Monday, May 23, 2011

Guiding your Childs Maturity

The different ideas of what maturity really is can be very different, conflicting, and biased.  When I was a young boy in school; I got so sick of hearing about how much more mature girls are as compared to boys our age.  Instead of voicing that, I just decided to believe that people only said that because on average girls have better hand writing than boys; therefore, they could communicate their ideas better to adults, because adults would take the time to read what they wrote, I also decided that all teachers and parents were sexist and prejudiced at this point, I think I had just turned 6 years old when I decided that.  Thanks to a conversation I over heard between two teachers, I knew exactly what both the words sexist and prejudiced meant.

It didn’t matter anyway, because by high school, everyone was extremely immature.  Boy or girl, they were immature, scared, and excited.  Everyone had very little idea of who they were, who they were going to be, and even who they wanted to be.  Which I believe is the definition of maturity.

I think maturity is, knowing exactly who you are, being happy with what you have become, and accepting your limitations, but always trying to surpass them.
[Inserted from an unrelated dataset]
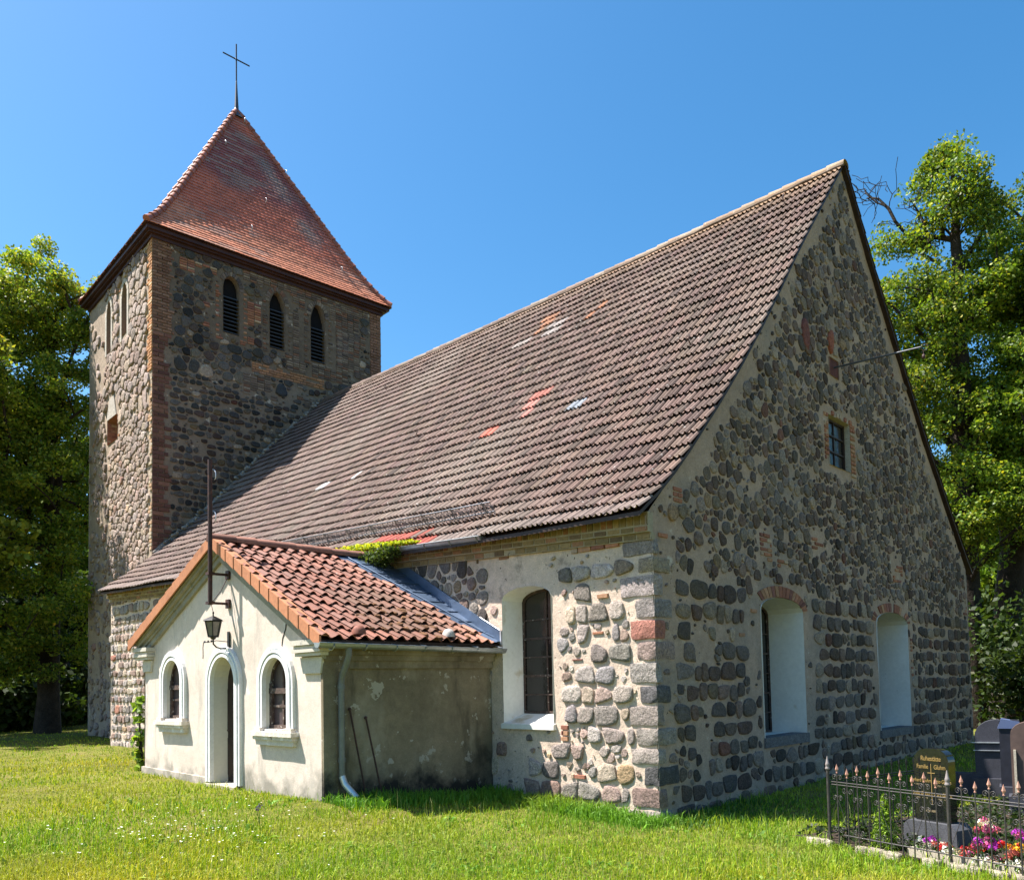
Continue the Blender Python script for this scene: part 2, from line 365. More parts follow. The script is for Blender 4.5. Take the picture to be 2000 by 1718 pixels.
def courses(acc, fr, lay, rows, u0, u1, wr, gap, proud, rg, dens=None, dark=1., jit=.02, p=3.4, hs=(.8,1.)):
    for (a, b) in rows:
        u = u0+rg.uniform(0,.15)
        while u < u1:
            w = rg.uniform(*wr); hh = (b-a-gap)*rg.uniform(*hs); ww = w-gap*rg.uniform(.7,1.3)
            uc, vc = u+w/2, (a+b)/2+rg.uniform(-1,1)*jit
            if (dens is None or rg.random() < dens(uc, vc)) and lay.free(uc, vc, ww*.9, hh*.9):
                stone(acc, fr, uc, vc, ww, hh, proud*rg.uniform(.5,1.3), pick(rg, dark), rg, p=rg.uniform(p-.8, p+2.2), rot=rg.normal(0,.06)); lay.mark(uc, vc, ww, hh)
            u += w
def rubble(acc, fr, lay, n, box_, wr, ar, proud, rg, dens=None, dark=1., rot=.5, p=2.6):
    u0, u1, v0, v1 = box_
    for k in range(n):
        w = wr[0]+(wr[1]-wr[0])*rg.random()**1.6; h = w*rg.uniform(*ar); u = rg.uniform(u0, u1); v = rg.uniform(v0, v1)
        if lay.free(u, v, w*.84, h*.84) and (dens is None or rg.random() < dens(u, v)):
            stone(acc, fr, u, v, w*.93, h*.93, proud*rg.uniform(.5,1.3), pick(rg, dark), rg, p=p+rg.uniform(-.6,1.), rot=rg.normal(0, rot)*.6); lay.mark(u, v, w*.9, h*.9)
def clip_poly(P, m, n):
    d = (P-m)@n; out = []
    for i in range(len(P)):
        j = (i+1) % len(P)
        if d[i] <= 0: out.append(P[i])
        if (d[i] < 0) != (d[j] < 0): out.append(P[i]+(P[j]-P[i])*(d[i]/(d[i]-d[j])))
    return np.array(out) if len(out) > 2 else None
def packed(acc, fr, lay, box_, radii, n, gap, proud, rg, keep=None, dark=1., asp=1., mat=1):
    """tightly packed irregular stones: a weighted cell pattern with mortar joints"""
    u0, u1, v0, v1 = box_; P = np.zeros((0,2)); Rr = np.zeros(0)
    rad = np.sort(radii[0]+(radii[1]-radii[0])*rg.random(n)**2.2)[::-1]
    grid = {}; cs = radii[1]*2.0; PL = []; RL = []
    for r in rad:
        p = np.array((rg.uniform(u0, u1)/asp, rg.uniform(v0, v1))); c = (int(p[0]//cs), int(p[1]//cs)); ok = True
        for i in (-1,0,1):
            for j in (-1,0,1):
                for k in grid.get((c[0]+i, c[1]+j), ()):
                    if (PL[k][0]-p[0])**2+(PL[k][1]-p[1])**2 < ((RL[k]+r)*.92)**2: ok = False; break
                if not ok: break
            if not ok: break
        if ok: grid.setdefault(c, []).append(len(PL)); PL.append(p); RL.append(r)
    PL = np.array(PL); RL = np.array(RL); occ0 = lay.occ.copy()
    th = np.arange(SEG)*2*pi/SEG; ct, st = np.cos(th), np.sin(th)
    for i in range(len(PL)):
        p = PL[i]; c = (int(p[0]//cs), int(p[1]//cs)); nb = [k for a_ in (-1,0,1) for b_ in (-1,0,1) for k in grid.get((c[0]+a_, c[1]+b_), ()) if k != i]
        R0 = RL[i]*2.1; poly = p+R0*np.stack([np.cos(np.arange(10)*pi/5+.3), np.sin(np.arange(10)*pi/5+.3)], 1)
        g = gap*rg.uniform(.3,2.0)
        for k in nb:
            d = PL[k]-p; L = np.linalg.norm(d)
            if L > R0+RL[k]*2: continue
            t = .5+(RL[i]**2-RL[k]**2)/(2*L*L); poly = clip_poly(poly, p+d*(min(max(t, .15), .85)-g/2/L), d/L)
            if poly is None: break
        if poly is None: continue
        poly = poly*np.array((asp, 1)); c0 = poly.mean(0)
        if keep is not None and rg.random() > keep(c0[0], c0[1]): continue
        Q = poly-c0; Q2 = np.roll(Q, -1, 0); r = np.full(SEG, 9.)
        for q0, q1 in zip(Q, Q2):
            dx, dy = q1-q0; den = ct*dy-st*dx; tt = (q0[0]*dy-q0[1]*dx)/np.where(np.abs(den) < 1e-9, 1e-9, den)
            xx, yy = ct*tt, st*tt; s_ = ((xx-q0[0])*dx+(yy-q0[1])*dy)/(dx*dx+dy*dy+1e-12); r = np.where((tt > 0) & (s_ >= -.02) & (s_ <= 1.02), np.minimum(r, tt), r)
        if r.max() > 2: continue
        r = .12*np.roll(r, 1)+.76*r+.12*np.roll(r, -1); r *= rg.uniform(.93,1.02,SEG)
        # keep clear of openings, bricks and quoins
        ok = True
        for f in (1., .8, .6):
            xs = ((c0[0]+r*f*ct-lay.lo[0])/lay.c).astype(int); ys = ((c0[1]+r*f*st-lay.lo[1])/lay.c).astype(int)
            bad = (xs < 0) | (ys < 0) | (xs >= lay.n[0]) | (ys >= lay.n[1]); xs = np.clip(xs, 0, lay.n[0]-1); ys = np.clip(ys, 0, lay.n[1]-1); bad |= occ0[xs, ys]
            if f == 1.: r = np.where(bad, r*.72, r)
            elif bad.sum() > 1: ok = False; break
        if not ok or r.min() < .012: continue
        X, Y = r*ct, r*st; tx, ty = rg.normal(0, .06, 2); pr = proud*rg.uniform(.4,1.3)*min(1, r.mean()/.09)
        if rg.random() < .08: pr *= .3
        rings = []
        for s, n_ in ((1.0,-.03/max(pr,.004)),(.985,.45),(.935,.92),(.58,.98)):
            z = np.maximum(pr*n_, -.03)+(0 if s == 1 else 1)*rg.uniform(-.18,.18,SEG)*pr+(X*tx+Y*ty)*s*.5
            rings.append(np.stack([c0[0]+X*s, c0[1]+Y*s, z], 1))
        V = np.concatenate(rings+[np.array([[c0[0], c0[1], pr*rg.uniform(.8,1.1)]])]); j = np.arange(SEG)
        F = np.concatenate([np.stack([k*SEG+j, k*SEG+(j+1)%SEG, (k+1)*SEG+(j+1)%SEG, (k+1)*SEG+j], 1) for k in range(3)])
        acc.add(V, F, pick(rg, dark), mat, True, fr)
        acc.F.append((fr.fix(np.stack([3*SEG+j, 3*SEG+(j+1)%SEG, np.full(SEG, 4*SEG)], 1))+acc.n-len(V), mat, True))
        lay.mark(c0[0], c0[1], r.mean()*1.4, r.mean()*1.4)
BR = [((.33,.15,.09),4),((.28,.12,.08),4),((.36,.20,.12),3),((.22,.10,.08),2),((.38,.28,.20),2)]
BR_GREY = [((.16,.12,.10),4),((.13,.10,.085),4),((.21,.165,.13),3),((.19,.10,.07),3),((.10,.08,.075),2)]
BR_YEL = [((.25,.18,.09),4),((.21,.155,.08),4),((.28,.15,.085),3),((.16,.11,.065),2)]
def bricks(acc, fr, lay, rect, bl, bh, rg, pal=BR, gap=.022, proud=.012, skip=0., mat=2, dens=None, mark=True, ragged=0):
    u0, u1, v0, v1 = rect; w_ = np.array([q[1] for q in pal], float); w_ /= w_.sum(); v = v0; row = 0
    while v+bh <= v1+1e-3:
        ue = u1+(rg.choice([0, -bl/2, bl/2])*ragged if ragged else 0)
        u = u0-(bl/2 if row % 2 else 0)+.001
        while u < ue:
            a, b = max(u, u0), min(u+bl, ue)
            if b-a > bl*.2 and rg.random() >= skip and (dens is None or dens((a+b)/2, v+bh/2)) and (lay is None or lay.free((a+b)/2, v+bh/2, (b-a)*.8, bh*.6)):
                c = np.array(pal[rg.choice(len(pal), p=w_)][0])*rg.uniform(.8,1.2); g = gap/2; pr = proud*rg.uniform(.4,1.4)
                j = rg.uniform(-.003,.003,4)
                V = [(a+g,v+g+j[0],-.02),(b-g,v+g+j[1],-.02),(b-g,v+bh-g+j[2],-.02),(a+g,v+bh-g+j[3],-.02)]
                V += [(x+(.004 if x < (a+b)/2 else -.004), y+(.004 if y < v+bh/2 else -.004), pr) for x, y, _ in V]
                acc.add(V, BOXF.copy(), c, mat, False, fr)
            u += bl
        v += bh; row += 1
    if lay is not None and mark: lay.mark((u0+u1)/2, (v0+v1)/2, u1-u0, v1-v0)
def arch_bricks(acc, fr, u0, u1, vs, vc, th, rg, pal=BR, mat=2, n=16, t0=0., t1=1., skip=.1, proud=.012):
    c = (u0+u1)/2; h = (u1-u0)/2
    for k in range(n):
        if rg.random() < skip: continue
        ta = (t0+(t1-t0)*(k+.08)/n)*pi; tb = (t0+(t1-t0)*(k+.92)/n)*pi
        def P(t, o): return (c+(h+o)*cos(t), vs+(vc-vs+o)*sin(t))
        q = [P(ta,.01), P(ta,th), P(tb,th), P(tb,.01)]
        col = np.array(pal[rg.integers(len(pal))][0])*rg.uniform(.8,1.2)
        prism(acc, q, -.02, proud*rg.uniform(.5,1.3), col, mat, fr)
def rblock(acc, x0, x1, y0, y1, z0, z1, col, rg, r=.05, mat=1, g=5, fr=None):
    """rough rounded ashlar block for corners"""
    c = np.array([(x0+x1)/2,(y0+y1)/2,(z0+z1)/2]); hs = np.array([x1-x0,y1-y0,z1-z0])/2; r = min(r, hs.min()*.8)
    t = np.linspace(-1, 1, g); A, B = np.meshgrid(t, t, indexing='ij'); V = []; F = []
    for ax in range(3):
        for s in (-1, 1):
            P = np.zeros((g*g, 3)); P[:, ax] = s; P[:, (ax+1)%3] = A.ravel(); P[:, (ax+2)%3] = B.ravel()
            o = len(V)*g*g; V.append(P)
            i, j = np.meshgrid(np.arange(g-1), np.arange(g-1), indexing='ij'); i = i.ravel(); j = j.ravel()
            q = np.stack([i*g+j, (i+1)*g+j, (i+1)*g+j+1, i*g+j+1], 1)+o
            F.append(q if s > 0 else q[:, ::-1])
    P = np.concatenate(V)*hs; inner = np.clip(P, -(hs-r), hs-r); d = P-inner; l = np.linalg.norm(d, axis=1)[:, None]; P = inner+d/np.maximum(l, 1e-9)*np.minimum(l, r)
    s_ = rg.integers(1000); nz = (vn(P[:,0]*9+P[:,2]*5, P[:,1]*9+P[:,2]*7, s_)-.5)*.028; P = P*(1+nz[:, None]/np.maximum(hs.mean(), .05))
    acc.add(P+c, np.concatenate(F), col, mat, True, fr)

# ---------------------------------------------------------------- roof tiling
def tiles(acc, surf, nc, nr, prof, thick, colfn, rg, mat=0, lap=.12, keep=None, jit=.004, K=None, s0=0., clampu=None, lip=.02):
    """surf(u,s) -> points, u along the eave 0..1, s up the slope 0..1"""
    K = len(prof); f = np.linspace(0, 1, K)
    I, J = np.meshgrid(np.arange(nc), np.arange(nr), indexing='ij'); I = I.ravel(); J = J.ravel()
    if keep is not None: k = keep((I+.5)/nc, (J+.5)/nr); I, J = I[k], J[k]
    n = len(I); jl = rg.uniform(-1, 1, n)*jit; jt = rg.uniform(-1, 1, (n,1))*.05
    u = (I[:, None]+f[None])/nc
    sb = (J[:, None]+0*f[None]+jt*.6)/nr; st = np.minimum((J[:, None]+1+lap+0*f[None])/nr, 1.0)
    if clampu is not None: ub = clampu(u, sb); ut = clampu(u, st)
    else: ub = ut = u
    def pt(u, s, h):
        P = surf(u.ravel(), s.ravel()); e = 1e-3
        dn = np.cross(surf(u.ravel()+e, s.ravel())-P, surf(u.ravel(), s.ravel()+e)-P)
        dn /= np.linalg.norm(dn, axis=1)[:, None]+1e-12; dn *= np.where(dn[:, 2] < 0, -1, 1)[:, None]
        return P+dn*h.ravel()[:, None]
    pr = np.asarray(prof)[None]+jl[:, None]
    B = pt(ub, np.maximum(sb, 0), pr+thick); T = pt(ut, st, pr*.9+.0); Lp = pt(ub, np.maximum(sb, 0)+.04/nr, pr+thick-lip)
    V = np.stack([B.reshape(n,K,3), T.reshape(n,K,3), Lp.reshape(n,K,3), B.reshape(n,K,3)], 1).reshape(-1, 3)
    o = np.arange(n)[:, None]*4*K; k = np.arange(K-1)[None]
    F1 = np.stack([o+k, o+k+1, o+K+k+1, o+K+k], -1).reshape(-1,4)
    F2 = np.stack([o+2*K+k, o+2*K+k+1, o+3*K+k+1, o+3*K+k], -1).reshape(-1,4)
    C = np.repeat(colfn(I, J, rg), 4*K, 0)
    acc.add(V, np.concatenate([F1, F2]), C, mat, True)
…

One tool I use to help my children mature is I do a lot of “Think on your feet questions with them.”  For example; I’ll ask: “Son how would you tell your best friend that he has bad breath?” or “How would you explain the theory of gravity to a 3 year old?” or “If you were going to be marooned on a deserted Island and you were only allowed to bring one thing, what would it be?”  Exercises like this can really help your child take an active part in his/her own development.  He/she will know how to evaluate him/her self on his/her own objectively and be able to determine if his answers represent what kind of person he wants to strive to be.